El breve régimen de Pedro Castillo, percudido por la corrupción, el autoritarismo y la mera estupidez, fue una oportunidad de aprendizaje para todos, pero en especial para la izquierda peruana. O, por lo menos, debió serlo.
El final catastrófico del cuento de hadas bucólico, del campesino de sombrero, alérgico (inicialmente) a las corbatas, que llegó a la presidencia cargando todas las banderas que la izquierda le hizo caber en la mano, aunque sea debió desembocar en el descubrimiento de la humildad para este lado del espectro político. Pero si algo ha hecho con la izquierda la experiencia castillista ha sido empeorar muchos de sus vicios.
Para comenzar, la relativización, ensayada por múltiples zurdos nacionales, de lo que fue un meridiano intento por quebrar el orden democrático el 7 de diciembre, demuestra que las convicciones democráticas de este sector son débiles, en el mejor de los casos, y cosméticas, en el peor. Como muestra basta ver la campaña, con alcance internacional, que ha emprendido la exministra de la Mujer Anahí Durand a favor del ex jefe del Estado. Ella ha llegado a decir que “pensar que el 7 de diciembre surgió un golpe de Estado es una irresponsabilidad”. Y junto con algunos de sus pares ideológicos, como el congresista Pasión Dávila y la activista Lourdes Huanca, han llegado a conformar un grupo para defender al interno del penal de Barbadillo frente a la Comisión Interamericana de Derechos Humanos.
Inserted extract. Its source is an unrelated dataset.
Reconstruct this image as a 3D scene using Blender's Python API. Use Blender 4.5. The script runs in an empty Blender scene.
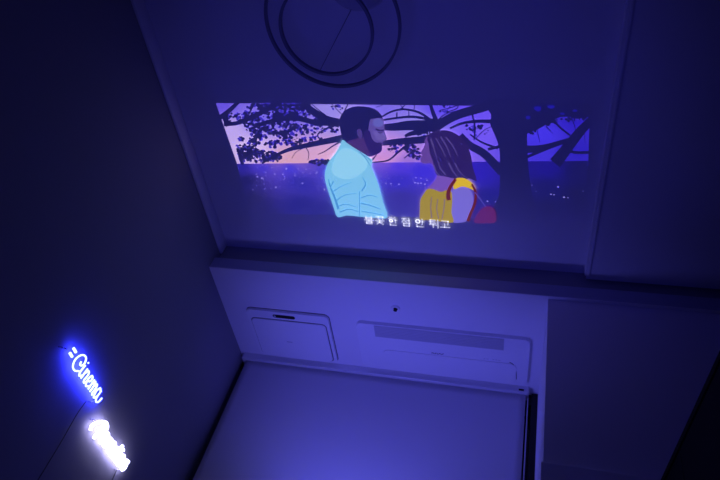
import bpy, bmesh, math, random
from mathutils import Vector, Matrix
from mathutils.geometry import tessellate_polygon
random.seed(7)
C = bpy.context.scene.collection
Z0 = 0.45                                  # height of the camera over the floor
FOC = 642.058
ROT = Matrix(((0.9658251610, -0.2502610650, -0.0674622687),
              (0.1173257296, 0.6542028011, -0.7471635485),
              (0.2311199505, 0.7137142947, 0.6612075877)))   # columns: right, forward, up

# ------------------------------------------------------------------ helpers
def lin(c):
    return tuple(((v / 255) / 12.92 if v / 255 <= .04045 else (((v / 255) + .055) / 1.055) ** 2.4) for v in c)

def mat(name, col, rough=.6, metal=0.0, bump=0.0, bscale=200, vary=0.0, spec=.4, coat=0.0):
    m = bpy.data.materials.new(name); m.use_nodes = True
    nt = m.node_tree; b = nt.nodes['Principled BSDF']
    b.inputs['Base Color'].default_value = (*col, 1); b.inputs['Roughness'].default_value = rough
    b.inputs['Metallic'].default_value = metal; b.inputs['Specular IOR Level'].default_value = spec
    b.inputs['Coat Weight'].default_value = coat
    tc = nt.nodes.new('ShaderNodeTexCoord')
    if bump or vary:
        n = nt.nodes.new('ShaderNodeTexNoise'); n.inputs['Scale'].default_value = bscale
        n.inputs['Detail'].default_value = 4
        nt.links.new(tc.outputs['Object'], n.inputs['Vector'])
    if bump:
        bp = nt.nodes.new('ShaderNodeBump'); bp.inputs['Strength'].default_value = bump
        bp.inputs['Distance'].default_value = .002
        nt.links.new(n.outputs['Fac'], bp.inputs['Height']); nt.links.new(bp.outputs['Normal'], b.inputs['Normal'])
    if vary:
        r = nt.nodes.new('ShaderNodeMapRange')
        r.inputs['To Min'].default_value = 1 - vary; r.inputs['To Max'].default_value = 1 + vary
        nt.links.new(n.outputs['Fac'], r.inputs['Value'])
        mx = nt.nodes.new('ShaderNodeVectorMath'); mx.operation = 'SCALE'
        mx.inputs[0].default_value = col
        nt.links.new(r.outputs['Result'], mx.inputs['Scale']); nt.links.new(mx.outputs['Vector'], b.inputs['Base Color'])
    return m

def emat(name, col, strength):
    m = mat(name, (.8, .8, .8), .3)
    b = m.node_tree.nodes['Principled BSDF']
    b.inputs['Emission Color'].default_value = (*col, 1); b.inputs['Emission Strength'].default_value = strength
    return m

def link(name, bm, m, parent=None, loc=None, smooth=False):
    """links a bmesh (world coordinates relative to loc) as one mesh object"""
    me = bpy.data.meshes.new(name)
    bmesh.ops.recalc_face_normals(bm, faces=bm.faces[:])
    if smooth:
        for f in bm.faces: f.smooth = True
    bm.to_mesh(me); bm.free(); me.materials.append(m)
    o = bpy.data.objects.new(name, me); C.objects.link(o)
    if parent is not None: o.parent = parent
    if loc is not None: o.location = loc
    return o

def struct(o): o['kind'] = 'structure'; return o
def tag(o, label, cat, group=None):
    o['label'] = label; o['category'] = cat
    if group: o['group'] = group
    return o
def thing(name, label, cat, loc=(0, 0, 0), group=None):
    o = bpy.data.objects.new(name, None); o.empty_display_size = .05
    C.objects.link(o); o.location = loc
    return tag(o, label, cat, group)

def box(bm, x0, x1, y0, y1, z0, z1, bev=0.0, seg=2):
    t = bmesh.new()
    vs = [t.verts.new((x, y, z)) for x in (x0, x1) for y in (y0, y1) for z in (z0, z1)]
    for f in ((0, 1, 3, 2), (4, 6, 7, 5), (0, 4, 5, 1), (2, 3, 7, 6), (0, 2, 6, 4), (1, 5, 7, 3)):
        t.faces.new([vs[i] for i in f])
    if bev:
        bmesh.ops.bevel(t, geom=t.edges[:], offset=bev, segments=seg, affect='EDGES', profile=.5)
    merge(bm, t); return bm

def merge(bm, t):
    bmesh.ops.recalc_face_normals(t, faces=t.faces[:])
    mp = {v: bm.verts.new(v.co) for v in t.verts}
    for f in t.faces:
        try:
            g = bm.faces.new([mp[v] for v in f.verts]); g.smooth = f.smooth
        except ValueError: pass
    t.free()

def B(*a, **k): return box(bmesh.new(), *a, **k)

def catmull(pts, n=6):
    pts = [Vector(p) for p in pts]
    if len(pts) < 3: return pts
    out = []
    P = [2 * pts[0] - pts[1]] + pts + [2 * pts[-1] - pts[-2]]
    for i in range(1, len(P) - 2):
        for k in range(n):
            t = k / n; a, b, c, d = P[i - 1:i + 3]
            out.append(.5 * ((2 * b) + (c - a) * t + (2 * a - 5 * b + 4 * c - d) * t * t + (3 * b - a - 3 * c + d) * t ** 3))
    return out + [pts[-1]]

def tube(bm, path, r, sides=8, closed=False):
    path = [Vector(p) for p in path]; n = len(path); rings = []
    ref = None
    for i, p in enumerate(path):
        a = path[(i - 1) % n] if (closed or i) else p
        b = path[(i + 1) % n] if (closed or i < n - 1) else p
        t = (b - a).normalized()
        if ref is None:
            ref = t.orthogonal().normalized()
        ref = (ref - t * ref.dot(t)).normalized(); s = t.cross(ref)
        rings.append([bm.verts.new(p + (ref * math.cos(2 * math.pi * k / sides) + s * math.sin(2 * math.pi * k / sides)) * r) for k in range(sides)])
    m = n if closed else n - 1
    for i in range(m):
        A, D = rings[i], rings[(i + 1) % n]
        for k in range(sides):
            f = bm.faces.new((A[k], A[(k + 1) % sides], D[(k + 1) % sides], D[k])); f.smooth = True
    if not closed:
        bm.faces.new(rings[0]); bm.faces.new(rings[-1])
    return bm

def lathe(bm, prof, c=(0, 0, 0), seg=48):
    """prof: (r, z) pairs turned round the vertical through c"""
    rs = []
    for r, z in prof:
        if r == 0: rs.append([bm.verts.new((c[0], c[1], c[2] + z))])
        else: rs.append([bm.verts.new((c[0] + r * math.cos(2 * math.pi * k / seg), c[1] + r * math.sin(2 * math.pi * k / seg), c[2] + z)) for k in range(seg)])
    for A, D in zip(rs, rs[1:]):
        for k in range(seg):
            q = [A[k % len(A)], A[(k + 1) % len(A)], D[(k + 1) % len(D)], D[k % len(D)]]
            u = []
            for v in q:
                if v not in u: u.append(v)
            if len(u) > 2: bm.faces.new(u)
    return bm

def rrect(x0, x1, y0, y1, r, seg=8):
    out = []
    for cx, cy, a in ((x1 - r, y0 + r, -90), (x1 - r, y1 - r, 0), (x0 + r, y1 - r, 90), (x0 + r, y0 + r, 180)):
        for k in range(seg + 1):
            t = math.radians(a + 90 * k / seg); out.append((cx + r * math.cos(t), cy + r * math.sin(t)))
    return out

def prism(bm, poly, z0, z1, bev=0):
    t = bmesh.new()
    a = [t.verts.new((x, y, z0)) for x, y in poly]; b = [t.verts.new((x, y, z1)) for x, y in poly]
    n = len(poly); bot = t.faces.new(a); t.faces.new(b)
    for i in range(n): t.faces.new((a[i], a[(i + 1) % n], b[(i + 1) % n], b[i]))
    if bev: bmesh.ops.bevel(t, geom=list(bot.edges), offset=bev, segments=2, affect='EDGES', profile=.5)
    merge(bm, t); return bm

def frame_prism(bm, outer, inner, z0, z1):
    n = len(outer); V = []
    for z in (z0, z1):
        V.append([[bm.verts.new((x, y, z)) for x, y in p] for p in (outer, inner)])
    for i in range(n):
        j = (i + 1) % n
        for z in (0, 1): bm.faces.new((V[z][0][i], V[z][0][j], V[z][1][j], V[z][1][i]))
        for k in (0, 1): bm.faces.new((V[0][k][i], V[0][k][j], V[1][k][j], V[1][k][i]))
    return bm

# ------------------------------------------------------------------ materials
M_ceil = mat('ceiling_paper', (.72, .71, .74), .8, bump=.15, bscale=350, vary=.03)
M_low = mat('lowered_ceiling_paint', (.78, .77, .79), .75, bump=.1, bscale=300)
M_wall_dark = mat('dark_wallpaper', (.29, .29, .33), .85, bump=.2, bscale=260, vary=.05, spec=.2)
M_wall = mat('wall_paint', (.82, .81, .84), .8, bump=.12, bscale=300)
M_trim = mat('trim_paint', (.80, .79, .81), .45)
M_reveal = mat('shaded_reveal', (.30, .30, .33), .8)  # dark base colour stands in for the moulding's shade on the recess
M_lip = mat('grey_moulding_paint', (.42, .43, .55), .5)
M_floor = mat('dark_floor', (.10, .075, .055), .45, vary=.2, bscale=6)
M_plastic = mat('white_plastic', (.80, .80, .82), .35)
M_plastic_grey = mat('pale_grey_plastic', (.52, .52, .56), .5)
M_groove = mat('groove_shadow_plastic', (.10, .10, .11), .6)
M_black = mat('black_plastic', (.008, .008, .010), .35)
M_ink = mat('dark_ink', (.05, .05, .06), .6)
M_fabric = mat('blind_fabric', (.57, .56, .60), .9, bump=.25, bscale=700, spec=.1)
M_alu = mat('white_aluminium', (.70, .70, .73), .28, metal=.15)
M_ring = mat('dark_ring_metal', (.21, .21, .24), .5)
M_wire = mat('grey_wire', (.22, .22, .26), .4)
M_cab = mat('dark_wood_veneer', (.015, .013, .013), .8, vary=.2, bscale=12, spec=.08)
M_cab2 = mat('black_lacquer', (.004, .004, .005), .6, spec=.08)
M_glass = mat('dark_night_glass', (.004, .004, .006), .15)
M_cord = mat('black_cord', (.02, .02, .022), .5)
M_clip = mat('steel_clip', (.7, .7, .75), .2, metal=1)

# ------------------------------------------------------------------ the room
XL, XR = -1.44, 2.2            # main side walls
YB, YE = -1.6, 2.80            # wall behind the camera, outer wall with the window
YF = 2.0                       # front of the dropped fascia
H = 2.10 + Z0                  # tray ceiling
H2 = 1.916 + Z0                # lowered ceiling over the window
H3 = 2.054 + Z0                # right-hand ceiling, one step lower
XT = .255                      # edge of the tray
XA = .104                      # right-hand side of the window alcove
T = .1
struct(link('floor', B(XL - T, XR + T, YB - T, YE + T, -.1, 0), M_floor))
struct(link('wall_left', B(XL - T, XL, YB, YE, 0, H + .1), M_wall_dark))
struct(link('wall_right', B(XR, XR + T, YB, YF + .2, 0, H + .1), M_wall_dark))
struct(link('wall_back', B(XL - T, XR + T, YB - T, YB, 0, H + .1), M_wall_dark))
c = struct(link('ceiling', B(XL, XT, YB, YF + .03, H, H + .1), M_ceil))
struct(link('ceiling_side', B(XT, XR, YB, YF + .015, H3, H + .1), M_ceil))
bm = B(XL, XA, YF + .03, YE, H2, H2 + .05); box(bm, XL, XR, YF - .003, YF + .03, H2, H2 + .003)
struct(link('ceiling_lowered', bm, M_low))
# the front wall to the right of the alcove; its left end is the side of the alcove
struct(link('wall_front', B(XA, XR, YF + .014, YE, 0, H2 + .06), M_wall))
struct(link('wall_window', B(XL, XA, YE, YE + T, 0, H2 + .05), M_wall_dark))
# back of the fascia step
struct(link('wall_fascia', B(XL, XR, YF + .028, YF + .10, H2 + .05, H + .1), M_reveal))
# moulding along the lower edge of the step
struct(link('trim_1', B(XL, XR, YF - .004, YF + .03, H2 + .003, H2 + .068, bev=.003), M_lip))
# flat cornice along the left wall
bm = bmesh.new(); box(bm, XL, XL + .012, YB, YF + .02, H - .066, H, bev=.003)
struct(link('trim_2', bm, M_trim))
# thin bead along the edge of the tray
bm = bmesh.new(); box(bm, XT - .008, XT + .002, YB, YF - .006, H3 - .003, H - .0, bev=.002)
box(bm, XT + .002, XT + .012, YB, YF - .006, H3 - .006, H3, bev=.002)
struct(link('trim_3', bm, M_trim))
# board over the lower right-hand wall
struct(link('trim_4', B(XA - .008, XR, YF - .002, YF + .014, 0, 1.165 + Z0, bev=.002), M_wall))
# dark window behind the blind
w = struct(link('window_1', B(XL + .02, XA - .02, YE - .012, YE - .004, .9, H2 - .03), M_glass))
bm = bmesh.new()
box(bm, XL, XL + .02, YE - .05, YE, .88, H2 - .001); box(bm, XA - .03, XA, YE - .12, YE, .88, H2 - .001)
box(bm, XL, XA, YE - .105, YE, H2 - .06, H2 - .001); box(bm, XL, XA, YE - .05, YE, .86, .9); box(bm, -.69, -.65, YE - .05, YE, .9, H2 - .03)  # right jamb and head run forward in black to paint the unlit gap
link('window_frame_dark_fill', bm, M_black, w)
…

Por otro lado, está la mella que ha dejado en la izquierda la participación en (y la complicidad con) la administración Castillo. Un asunto que podría haberse edulcorado con un acto de genuina contrición de las partes involucradas, pero hemos estado lejos de ello. Verónika Mendoza, por ejemplo, se ha referido en más de una oportunidad a la “traición” del expresidente, pero apenas ha reconocido una “cuota de responsabilidad”. No hay que olvidar, empero, la alianza que concretó con el ‘profe’ en el camino al balotaje, con la firma de un documento en el que este se zurró en más de una oportunidad. Por otro lado, la misma Anahí Durand, antes parte del movimiento Nuevo Perú, fue uno de los “cuadros” de Mendoza en ese gobierno, al igual que Roberto Sánchez, dueño de la inscripción que tan útil le ha sido (y sospechamos que le será) a la excongresista.
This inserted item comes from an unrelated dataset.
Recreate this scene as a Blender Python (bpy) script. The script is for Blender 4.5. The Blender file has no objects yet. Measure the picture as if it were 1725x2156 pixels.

Pero quizá lo más grave sea la actitud asumida tras el golpe y a propósito de las protestas, que fueron juzgadas por nuestra izquierda como una oportunidad ideal para insistir con sus pedidos maximalistas, como el llamado a una nueva Constitución. En ese contexto, no les molestó plegarse a lo que, a todas luces, fueron levantamientos violentos contra el orden democrático, azuzados desde las épocas de los consejos de ministros descentralizados que lideraba el incendiario Aníbal Torres.
En este punto, además, no solo han demostrado falta de humildad y de vergüenza por el proceso de destrucción del Estado del que fueron parte, sino que insistieron en una de sus características más latosas: el insinuar que tienen el monopolio de la moral y de la realidad. Así, actos de corte terrorista como los ataques a aeropuertos y la destrucción de comisarías fueron evaluados como expresiones de hartazgo del “pueblo” frente a la indolencia de Lima. Y gestas fracasadas, como la llamada ‘Toma de Lima’, fueron abrazadas y hasta empuñadas como parábolas en desarrollo.
Hoy, en las redes sociales se siguen postulando pretextos para el golpe del 7 de diciembre y, con el respaldo de algunos mandatarios extranjeros como AMLO, Gustavo Petro y Xiomara Castro, mucha de la izquierda local se mantiene enfocada en victimizar a Castillo y en promover aquello que nunca han podido ganar en las urnas: el cambio de la Constitución…
En palabras de Bad Bunny, entonces, la izquierda peruana puede decirle a Pedro Castillo con la más absoluta seguridad: “Ahora soy peor, ahora soy peor por ti”.